- [EXERCISE] Exactly retype the lines of the material from its first line to the line with "X0 = -0.318", including both.

- [SOURCE EXCERPT]
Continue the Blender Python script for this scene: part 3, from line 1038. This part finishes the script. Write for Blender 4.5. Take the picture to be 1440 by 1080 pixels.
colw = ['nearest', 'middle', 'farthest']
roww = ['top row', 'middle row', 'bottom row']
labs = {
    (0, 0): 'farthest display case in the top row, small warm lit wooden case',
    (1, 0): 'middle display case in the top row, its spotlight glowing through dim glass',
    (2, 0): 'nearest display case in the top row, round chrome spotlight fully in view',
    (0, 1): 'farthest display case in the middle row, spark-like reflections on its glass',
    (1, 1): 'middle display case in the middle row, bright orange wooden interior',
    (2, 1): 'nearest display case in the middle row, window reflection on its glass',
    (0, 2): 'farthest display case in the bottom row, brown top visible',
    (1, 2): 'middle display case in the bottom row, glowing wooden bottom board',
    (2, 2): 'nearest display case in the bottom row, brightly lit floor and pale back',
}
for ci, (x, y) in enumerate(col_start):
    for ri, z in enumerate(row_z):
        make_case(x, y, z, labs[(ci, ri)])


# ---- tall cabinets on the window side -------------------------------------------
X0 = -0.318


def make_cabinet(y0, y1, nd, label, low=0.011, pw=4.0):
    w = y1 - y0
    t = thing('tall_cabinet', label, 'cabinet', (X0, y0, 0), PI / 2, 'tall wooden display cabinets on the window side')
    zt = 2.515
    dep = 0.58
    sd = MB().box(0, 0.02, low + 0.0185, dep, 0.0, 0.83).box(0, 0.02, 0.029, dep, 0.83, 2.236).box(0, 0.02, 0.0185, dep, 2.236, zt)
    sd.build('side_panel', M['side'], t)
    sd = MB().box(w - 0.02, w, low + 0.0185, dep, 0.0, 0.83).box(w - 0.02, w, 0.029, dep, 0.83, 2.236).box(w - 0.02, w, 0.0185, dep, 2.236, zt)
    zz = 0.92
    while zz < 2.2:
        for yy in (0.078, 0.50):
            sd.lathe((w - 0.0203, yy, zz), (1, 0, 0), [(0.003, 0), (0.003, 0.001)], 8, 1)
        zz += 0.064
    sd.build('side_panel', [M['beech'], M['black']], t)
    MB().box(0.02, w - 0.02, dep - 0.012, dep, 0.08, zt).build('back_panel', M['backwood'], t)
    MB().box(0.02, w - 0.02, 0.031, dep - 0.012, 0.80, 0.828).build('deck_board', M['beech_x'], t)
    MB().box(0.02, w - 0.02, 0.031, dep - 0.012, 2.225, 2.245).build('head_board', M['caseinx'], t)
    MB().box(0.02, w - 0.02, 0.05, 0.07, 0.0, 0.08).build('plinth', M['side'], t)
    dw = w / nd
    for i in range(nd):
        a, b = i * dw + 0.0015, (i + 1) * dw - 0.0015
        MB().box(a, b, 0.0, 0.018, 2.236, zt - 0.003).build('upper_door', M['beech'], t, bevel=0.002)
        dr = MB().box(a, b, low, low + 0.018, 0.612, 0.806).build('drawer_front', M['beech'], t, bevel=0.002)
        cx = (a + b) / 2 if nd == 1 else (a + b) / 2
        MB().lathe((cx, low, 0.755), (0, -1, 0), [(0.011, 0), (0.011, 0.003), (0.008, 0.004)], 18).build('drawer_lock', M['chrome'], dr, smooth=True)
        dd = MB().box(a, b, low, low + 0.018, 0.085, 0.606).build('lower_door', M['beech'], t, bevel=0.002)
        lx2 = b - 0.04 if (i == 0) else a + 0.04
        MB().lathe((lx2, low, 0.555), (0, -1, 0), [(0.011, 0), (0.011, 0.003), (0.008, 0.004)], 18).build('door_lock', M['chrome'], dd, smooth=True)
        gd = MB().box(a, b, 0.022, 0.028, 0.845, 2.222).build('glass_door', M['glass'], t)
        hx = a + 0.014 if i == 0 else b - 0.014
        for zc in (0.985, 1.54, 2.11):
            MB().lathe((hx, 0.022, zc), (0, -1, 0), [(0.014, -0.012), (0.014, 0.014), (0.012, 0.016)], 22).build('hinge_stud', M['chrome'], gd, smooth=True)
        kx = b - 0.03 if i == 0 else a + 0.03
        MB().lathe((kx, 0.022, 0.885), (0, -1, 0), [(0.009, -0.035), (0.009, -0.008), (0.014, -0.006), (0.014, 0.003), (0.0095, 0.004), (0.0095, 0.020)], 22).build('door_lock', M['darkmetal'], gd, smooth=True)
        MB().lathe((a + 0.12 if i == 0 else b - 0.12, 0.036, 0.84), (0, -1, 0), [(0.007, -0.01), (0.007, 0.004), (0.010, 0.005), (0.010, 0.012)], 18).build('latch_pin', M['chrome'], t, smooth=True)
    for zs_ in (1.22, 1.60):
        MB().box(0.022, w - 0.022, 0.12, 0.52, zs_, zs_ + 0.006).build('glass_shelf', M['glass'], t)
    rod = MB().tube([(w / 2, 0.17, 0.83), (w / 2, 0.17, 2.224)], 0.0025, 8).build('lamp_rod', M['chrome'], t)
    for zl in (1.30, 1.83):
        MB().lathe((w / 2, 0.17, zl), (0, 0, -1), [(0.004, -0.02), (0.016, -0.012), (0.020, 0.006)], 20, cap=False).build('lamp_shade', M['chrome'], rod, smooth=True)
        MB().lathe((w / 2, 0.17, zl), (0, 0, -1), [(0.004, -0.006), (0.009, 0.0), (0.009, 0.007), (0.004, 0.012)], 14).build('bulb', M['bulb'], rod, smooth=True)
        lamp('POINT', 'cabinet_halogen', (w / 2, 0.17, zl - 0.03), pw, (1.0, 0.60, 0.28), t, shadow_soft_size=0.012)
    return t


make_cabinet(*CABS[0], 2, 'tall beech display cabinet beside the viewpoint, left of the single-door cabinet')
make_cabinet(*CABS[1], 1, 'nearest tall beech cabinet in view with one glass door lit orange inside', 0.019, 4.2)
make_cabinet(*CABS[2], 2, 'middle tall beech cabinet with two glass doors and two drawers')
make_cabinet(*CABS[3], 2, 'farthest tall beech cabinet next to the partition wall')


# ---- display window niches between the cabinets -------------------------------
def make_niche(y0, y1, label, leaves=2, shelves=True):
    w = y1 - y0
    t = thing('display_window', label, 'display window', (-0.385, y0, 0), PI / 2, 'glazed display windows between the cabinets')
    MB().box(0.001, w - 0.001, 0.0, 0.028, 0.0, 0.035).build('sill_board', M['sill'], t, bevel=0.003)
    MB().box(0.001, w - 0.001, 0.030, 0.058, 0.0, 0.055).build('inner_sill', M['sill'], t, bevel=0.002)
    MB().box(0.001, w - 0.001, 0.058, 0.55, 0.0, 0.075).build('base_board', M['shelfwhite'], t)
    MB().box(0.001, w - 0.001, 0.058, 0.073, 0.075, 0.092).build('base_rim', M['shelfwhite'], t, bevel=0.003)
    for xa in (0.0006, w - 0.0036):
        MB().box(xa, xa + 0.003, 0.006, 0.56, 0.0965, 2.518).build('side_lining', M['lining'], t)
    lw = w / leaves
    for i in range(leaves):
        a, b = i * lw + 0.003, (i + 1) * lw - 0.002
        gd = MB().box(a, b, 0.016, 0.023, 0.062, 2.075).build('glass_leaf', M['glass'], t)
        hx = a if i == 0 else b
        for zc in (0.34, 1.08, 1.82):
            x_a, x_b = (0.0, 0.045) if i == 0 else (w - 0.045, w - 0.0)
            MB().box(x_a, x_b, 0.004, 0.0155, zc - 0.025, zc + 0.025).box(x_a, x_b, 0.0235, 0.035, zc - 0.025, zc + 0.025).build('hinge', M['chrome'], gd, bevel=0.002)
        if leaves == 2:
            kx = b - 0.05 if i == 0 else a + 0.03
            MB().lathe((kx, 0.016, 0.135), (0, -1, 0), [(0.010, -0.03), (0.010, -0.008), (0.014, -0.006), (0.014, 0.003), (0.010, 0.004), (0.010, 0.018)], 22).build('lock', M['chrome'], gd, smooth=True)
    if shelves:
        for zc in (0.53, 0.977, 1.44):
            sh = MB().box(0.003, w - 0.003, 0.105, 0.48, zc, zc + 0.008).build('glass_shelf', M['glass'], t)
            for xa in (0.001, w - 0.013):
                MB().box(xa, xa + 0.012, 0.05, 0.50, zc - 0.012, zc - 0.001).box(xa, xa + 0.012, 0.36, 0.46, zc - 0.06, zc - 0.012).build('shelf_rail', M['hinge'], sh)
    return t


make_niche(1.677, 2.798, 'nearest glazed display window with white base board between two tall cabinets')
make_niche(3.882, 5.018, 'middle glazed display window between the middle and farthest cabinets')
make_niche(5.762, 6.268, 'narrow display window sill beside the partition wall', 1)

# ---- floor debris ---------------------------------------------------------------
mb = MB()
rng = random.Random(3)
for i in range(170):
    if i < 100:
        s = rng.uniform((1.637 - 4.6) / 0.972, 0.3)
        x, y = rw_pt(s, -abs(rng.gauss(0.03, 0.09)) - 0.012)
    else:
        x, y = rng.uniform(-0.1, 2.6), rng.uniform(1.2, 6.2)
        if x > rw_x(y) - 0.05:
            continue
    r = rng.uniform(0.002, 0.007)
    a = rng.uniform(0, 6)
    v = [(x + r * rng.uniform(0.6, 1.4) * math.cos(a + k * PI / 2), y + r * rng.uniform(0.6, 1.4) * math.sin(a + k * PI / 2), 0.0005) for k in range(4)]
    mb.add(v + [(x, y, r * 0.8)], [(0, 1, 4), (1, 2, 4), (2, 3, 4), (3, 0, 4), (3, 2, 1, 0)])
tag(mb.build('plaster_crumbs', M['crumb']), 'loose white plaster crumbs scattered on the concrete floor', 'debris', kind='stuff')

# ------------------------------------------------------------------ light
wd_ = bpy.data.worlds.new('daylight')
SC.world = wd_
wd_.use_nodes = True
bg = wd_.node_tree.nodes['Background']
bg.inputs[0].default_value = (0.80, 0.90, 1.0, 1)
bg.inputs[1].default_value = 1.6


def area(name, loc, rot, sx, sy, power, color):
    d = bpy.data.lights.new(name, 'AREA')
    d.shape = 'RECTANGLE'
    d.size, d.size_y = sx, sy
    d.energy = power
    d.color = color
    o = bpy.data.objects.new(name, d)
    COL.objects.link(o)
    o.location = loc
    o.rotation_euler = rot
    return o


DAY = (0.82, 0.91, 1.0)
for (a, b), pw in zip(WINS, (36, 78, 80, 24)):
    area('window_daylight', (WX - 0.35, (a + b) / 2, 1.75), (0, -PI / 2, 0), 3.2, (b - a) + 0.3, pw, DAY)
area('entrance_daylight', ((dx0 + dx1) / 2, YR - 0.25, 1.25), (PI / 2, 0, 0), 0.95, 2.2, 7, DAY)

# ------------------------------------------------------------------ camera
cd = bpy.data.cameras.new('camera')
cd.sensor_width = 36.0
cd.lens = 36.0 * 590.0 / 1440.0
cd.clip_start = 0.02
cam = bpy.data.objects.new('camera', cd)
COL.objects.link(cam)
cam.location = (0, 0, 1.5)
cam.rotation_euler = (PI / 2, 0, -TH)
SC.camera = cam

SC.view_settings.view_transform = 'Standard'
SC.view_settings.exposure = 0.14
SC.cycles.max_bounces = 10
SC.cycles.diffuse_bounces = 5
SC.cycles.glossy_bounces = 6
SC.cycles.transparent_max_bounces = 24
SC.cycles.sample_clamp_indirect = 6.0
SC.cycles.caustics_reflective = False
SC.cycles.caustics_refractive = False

- [REPLY TO THE TASK]
Continue the Blender Python script for this scene: part 3, from line 1038. This part finishes the script. Write for Blender 4.5. Take the picture to be 1440 by 1080 pixels.
colw = ['nearest', 'middle', 'farthest']
roww = ['top row', 'middle row', 'bottom row']
labs = {
    (0, 0): 'farthest display case in the top row, small warm lit wooden case',
    (1, 0): 'middle display case in the top row, its spotlight glowing through dim glass',
    (2, 0): 'nearest display case in the top row, round chrome spotlight fully in view',
    (0, 1): 'farthest display case in the middle row, spark-like reflections on its glass',
    (1, 1): 'middle display case in the middle row, bright orange wooden interior',
    (2, 1): 'nearest display case in the middle row, window reflection on its glass',
    (0, 2): 'farthest display case in the bottom row, brown top visible',
    (1, 2): 'middle display case in the bottom row, glowing wooden bottom board',
    (2, 2): 'nearest display case in the bottom row, brightly lit floor and pale back',
}
for ci, (x, y) in enumerate(col_start):
    for ri, z in enumerate(row_z):
        make_case(x, y, z, labs[(ci, ri)])


# ---- tall cabinets on the window side -------------------------------------------
X0 = -0.318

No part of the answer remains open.